Santiago Carrillo, el secretario general del Partido Comunista, no abandonó sus convicciones personales, pero supo que debía aceptar una monarquía parlamentaria como paso indispensable para construir una España libre.

Felipe González exigió a su partido, el Socialista Obrero Español, abandonar los dogmas del marxismo y en los años de 1982 a 1996, cuando fue presidente del Gobierno, liberalizó la economía e integró a España a la Comunidad Económica Europea. Manuel Fraga, ministro de la Gobernación tras la muerte de Franco, participó en la redacción de la Constitución de 1978 y desempeñó un papel constructivo como jefe de la derecha, en la Oposición, durante los años ochenta.

Hoy, cuando los mexicanos nos vemos sumidos en una serie de absurdas batallas entre grupos políticos que buscan imponer su proyecto de nación y que rechazan el diálogo democrático, debemos volver la vista a la experiencia española.

¿Qué queremos realmente? ¿Un México que caiga en la violencia fratricida como la España de los treinta? ¿O una apertura democrática en la que participen todos los políticos para construir una nación de instituciones y prosperidad como lo es hoy España?

Nieto e hijo del exilio español, aprendí durante mi niñez a recordar el surgimiento de la segunda república, el 14 de julio de 1931, como un momento fundacional en un régimen que buscaba construir una mejor España. Pero hace mucho que debí aceptar que el radicalismo de algunos grupos dentro de la república tuvo su lógico corolario en la guerra civil y en la prolongada dictadura franquista. En la república faltó la tolerancia que permitió a la muerte de Franco edificar una democracia duradera y una gran prosperidad en España.

¿Qué México queremos ahora? ¿Uno en el que los grupos políticos busquen imponer por la fuerza sus proyectos y se enfrenten unos a otros? ¿O uno en el que las instituciones de la democracia permitan resolver las diferencias a través de los votos en las urnas y en el Congreso?

Tenemos en México, desafortunadamente, demasiados desplantes de intolerancia, como los que agobiaron a España en los años treinta.

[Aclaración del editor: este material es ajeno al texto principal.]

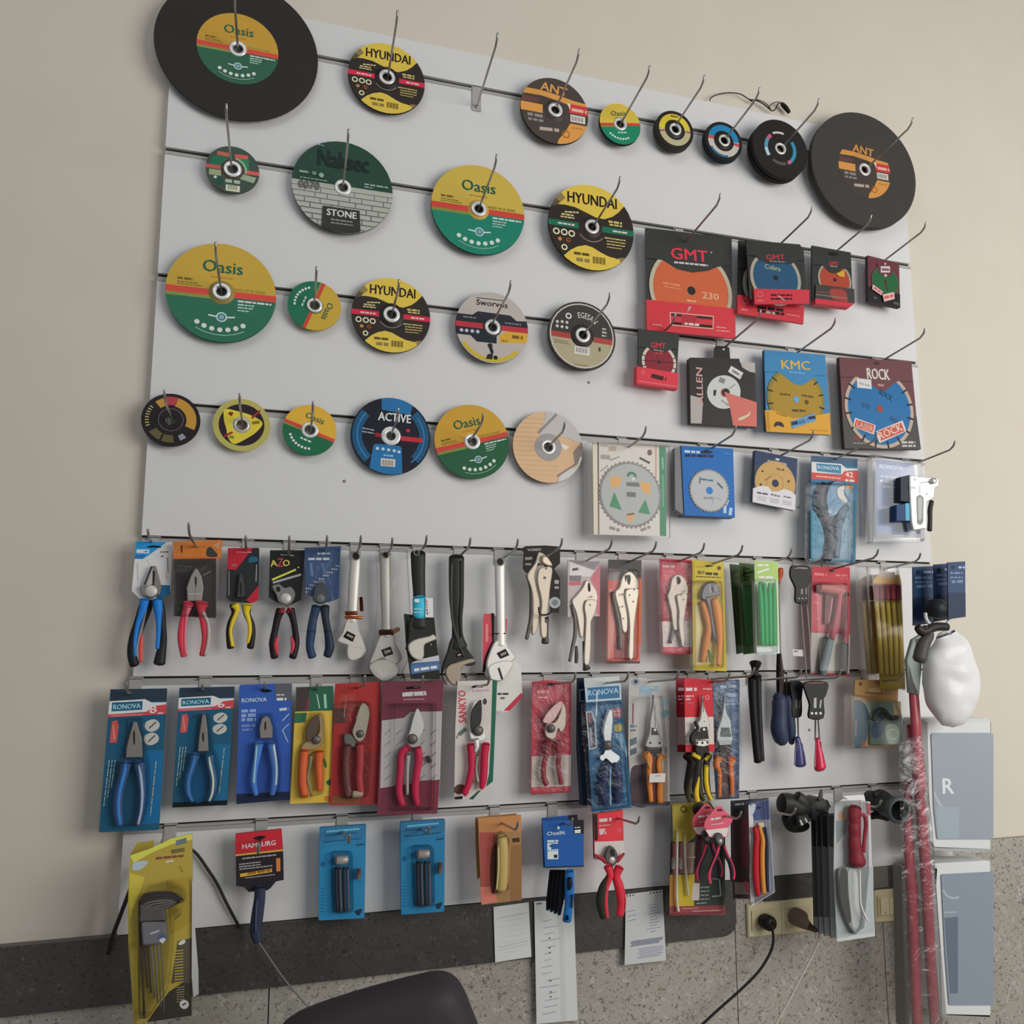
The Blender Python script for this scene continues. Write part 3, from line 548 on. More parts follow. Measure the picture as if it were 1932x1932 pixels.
# ================================================================ cards, blades and blister packs of the right-hand rows
def zoom(x0, y0, k): return lambda Y: PX(Y, x0, y0, k)
def item(name, label, cat, fr, x, y, group=None):
    p = fr(x, y); return Thing(name, label, cat, p, group, px=(fr.x0 + x * fr.k, fr.y0 + y * fr.k))
def card(T, fr, pts, m, items=(), th=.0015, side=None, part='card', r=0, parent=None, bev=0, label=None):
    b = T.part(part, parent, label); b.prism(fr, rnd(pts, r) if r else pts, th, m, bev, side); b.draw(fr, items); return b
def blister(T, fr, pts, th, kind='clear', r=.12, bev=.004, part='blister', parent=None):
    b = T.part(part, parent); b.prism(fr, rnd(pts, r) if r else pts, th, kind, bev); return b
def blade(T, fr, cx, cy, rpx, m, rim, items=(), d=.002, hole='2a2a2a', seg=0, part='blade', rw=.12, teeth=0, hr=.1):
    """saw / diamond blade lying on a card: a real disc with rim, slots and arbor hole"""
    c = fr(cx, cy); R = rpx * fr.u(cx, cy); b = T.part(part); f = DF(c.x, fr.Y - d, c.z, R, clip=True)
    if teeth:
        P = []
        for i in range(teeth):
            a = 2 * PI * i / teeth; P += [(math.cos(a) * .93, math.sin(a) * .93), (math.cos(a + .2 * PI / teeth) * 1.0, math.sin(a + .2 * PI / teeth) * 1.0), (math.cos(a + 1.1 * PI / teeth) * .96, math.sin(a + 1.1 * PI / teeth) * .96)]
        g = DF(c.x, fr.Y - d, c.z, R, clip=False); g.sgn = 1; b.prism(g, P, d * .8, rim)
        b.draw(f, [('d', m, 0, 0, .9)])
    else:
        b.lathe(Vector((c.x, fr.Y - d, c.z)), [(.0001, 0), (R, 0), (R, -d * .9)], rim, 48, sm=False); b.draw(f, [('p', m, [(math.cos(2 * PI * i / 40) * (1 - rw), math.sin(2 * PI * i / 40) * (1 - rw)) for i in range(40)])])
    if seg:
        for i in range(seg): a = 2 * PI * (i + .5) / seg; b.draw(f, [('q', '26231f', .82 * math.cos(a), .82 * math.sin(a), math.cos(a), math.sin(a), .045)])
    b.draw(f, [('p', hole, [(math.cos(2 * PI * i / 20) * hr, math.sin(2 * PI * i / 20) * hr) for i in range(20)])] + list(items)); return b
zA = zoom(1170, 400, 320 / 1932); zB = zoom(1390, 420, 400 / 1932); zC = zoom(1080, 600, 430 / 1932); zD = zoom(1400, 640, 440 / 1932); zE = zoom(1500, 830, 300 / 1932)
BK = '383937'; RD = 'c93a42'
# big diamond blade card
f = zA(-.034); T = item('blade_pack', 'largest black and red blade card with a big orange diamond blade in the upper right', 'saw blade pack', f, 800, 1400)
card(T, f, [(285, 178), (1272, 292), (1272, 1130), (300, 1040)], BK, [('s', '1d1d1d', [(735, 285), (780, 270), (820, 300), (775, 320)])], side='262726')
blade(T, f.at(-.0345), 808, 900, 466, 'c4623d', 'b5ae98', [('l', 'd98a60', -.68, .1, -.25, .08, .04), ('l', 'd98a60', -.66, .02, -.26, 0, .025), ('t', 'e0a080', 'GMT', -.3, .5, .3, .5, .16), ('t', 'd8a888', '230', .26, -.14, .66, -.14, .15), ('l', 'e0a484', -.12, -.24, .1, -.24, .04)], rw=.09)
card(T, f.at(-.0372), [(286, 179), (1271, 292), (1272, 600), (1110, 625), (1000, 670), (820, 690), (650, 650), (480, 545), (292, 520)], BK, [('t', 'd83a48', 'GMT', 585, 530, 1000, 572, 125), ('l', 'c8c4c0', 615, 572, 1000, 610, 20), ('d', 'c8c4c0', 1040, 462, 8)], th=.003, part='print_panel')
f = f.at(-.040); b = card(T, f, [(300, 995), (1312, 1100), (1316, 1442), (305, 1342)], RD, [('p', 'd8c8b8', [(565, 1140), (1065, 1185), (1062, 1335), (570, 1290)]), ('p', RD, [(573, 1147), (1058, 1192), (1055, 1327), (577, 1283)]), ('p', '3a2c2c', [(582, 1153), (1052, 1198), (1052, 1228), (582, 1183)]), ('p', '1f1a20', [(582, 1250), (1050, 1292), (1050, 1320), (582, 1278)]), ('p', 'a83440', [(700, 1165), (870, 1180), (870, 1300), (700, 1285)]), ('l', 'd8c8c0', 735, 1272, 900, 1288, 26), ('l', 'e09a98', 370, 1280, 470, 1292, 12), ('l', 'e09a98', 1095, 1310, 1210, 1322, 12), ('l', 'e09a98', 1095, 1350, 1250, 1362, 12), ('p', 'b89a94', [(780, 1075), (815, 1085), (760, 1150)])], th=.007, part='sleeve')
HK2 = [(1288, 463, 1369, 372, 'in the large black and red card with the orange blade')]
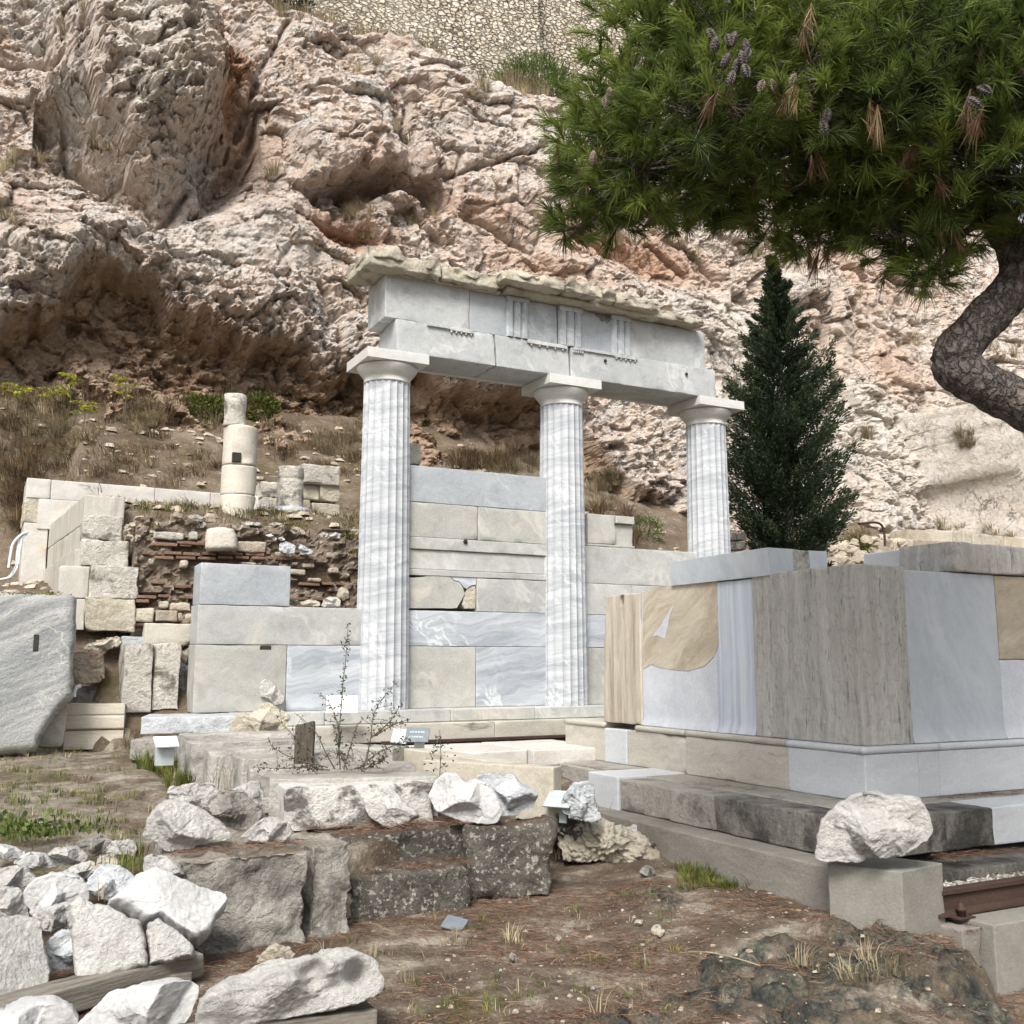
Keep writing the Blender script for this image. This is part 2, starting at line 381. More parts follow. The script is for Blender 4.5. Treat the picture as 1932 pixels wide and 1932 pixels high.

Son pocas las voces sensatas, dispuestas a ceder y resolver los problemas en las urnas, como las de aquella generación de políticos españoles que a la muerte de Franco permitieron construir una sola España y dejar atrás esas dos que antes desgarraban el corazón de los españoles.

OPINIÓN PÚBLICA

La opinión de los mexicanos sobre el presidente Felipe Calderón mejoró de manera significativa con su mensaje sobre la reforma energética, mientras que la toma de las tribunas de las cámaras del Congreso por el Frente Amplio Progresista hizo que empeorara la imagen de Andrés Manuel López Obrador. Esto es lo que nos señala, por lo menos, una encuesta telefónica de BGC, Ulises Beltrán y Asociados, dada a conocer este fin de semana. Es realista el senador Ricardo Monreal cuando dice que los partidos del FAP tendrán que pagar un costo político por la toma de las tribunas.